La respuesta, en cualquier Estado federal como el nuestro, es negativa por definición. En una federación el autogobierno de las entidades federadas está constitucionalmente blindado y sustraído a la voluntad unilateral de cualquiera de los dos niveles de gobierno. Entre nosotros el blindaje llega a tanto que cualquier modificación, por mínima que sea, de un Estatuto requiere que sea el Parlamento autonómico quien la solicite y quien apruebe los nuevos términos, así como que la población los ratifique en referéndum. El Gobierno central no puede ni siquiera iniciar un proceso de cambio, no ya llevarlo a cabo. Y para garantizar ese blindaje en lo que se refiere a la interpretación y aplicación del texto existe siempre en las federaciones un órgano ajeno a ambos gobiernos que arbitra las diferencias entre ellos. Puede ser el poder judicial en general o bien un órgano constitucional creado 'ad hoc' como sucede con los tribunales constitucionales europeos y también en España. No puede por tanto afirmarse que en nuestro país las diferencias entre los gobiernos central y autonómico sean resueltas unilateralmente por el Estado central.

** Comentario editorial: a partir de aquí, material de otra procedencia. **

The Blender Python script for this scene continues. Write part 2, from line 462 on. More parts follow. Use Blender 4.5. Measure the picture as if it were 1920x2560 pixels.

Son resueltas, como todos sabemos, por un órgano constitucional independiente que se limita a aplicar el bloque de legalidad formado por la Constitución y el Estatuto.

Supongo que el nacionalista me dirá raudo: ¿Claro, pero el Tribunal Constitucional es también parte del Estado, con lo que es el Estado al final el que resuelve! Y le tendré que decir: Cierto, es así, pero si hablamos de Estados federales no hay otra solución. Porque todo Estado, por compuesto y federal que sea, es un único Estado. Si usted quiere otra regla, nos salimos fuera del sistema federal y del Estado mismo, y entramos en otra dimensión distinta, la de las llamadas 'confederaciones de Estados' o 'Estados asociados'. Que es por donde van hoy los tiros del nacionalismo vasco.

Con esa nueva regla que se exige pasa algo bastante obvio: que aceptarla es tanto como dar por determinado el resultado del juego. Porque lo que Daniel Innerarity plantea como nueva regla del juego, sin la cual no hay acuerdo posible según la parte nacionalista, es nada menos que aceptar de entrada el esquema confederal de bilateralidad perfecta entre poderes equivalentes. De forma que al Estado español se le plantea como condición previa de cualquier acuerdo el que previamente acepte renunciar a sus propias reglas constitucionales y reconozca la estructura confederal del acuerdo con los vascos. Se produce así un caso lógico de 'hacer supuesto de la cuestión': en la nueva regla de juego está ya contenido el resultado del juego mismo. Vamos, que no estamos tan lejos de Ibarretxe cuando exige un acuerdo, «pero desde el previo reconocimiento del derecho a decidir del pueblo vasco». La regla de juego contiene implícito el resultado buscado por una de las partes. Y así no vale.

Reconozco la legitimidad de cualquier impugnación (pacífica) de las vigentes reglas del juego territorial y de reclamar prudentemente (no mediante 'golpes de mano' tipo 'consulta') la discusión clara de la conveniencia de otras. Estoy de acuerdo en que las reglas hoy existentes no pueden utilizarse como valladar que impida discutir unas nuevas, ciertamente. Soy partidario de que se reconozca en la legalidad española la posibilidad de la secesión de partes del territorio o población. Pero creo que nunca puede exigirse que una discusión vaya precedida por la aceptación 'a priori' de una nueva regla que predetermina su resultado inexorablemente, como lo es la del arbitraje confederal o, lo que es lo mismo, que ambas partes son soberanas. Porque, aceptado eso como punto de partida ¿qué quedaría por discutir?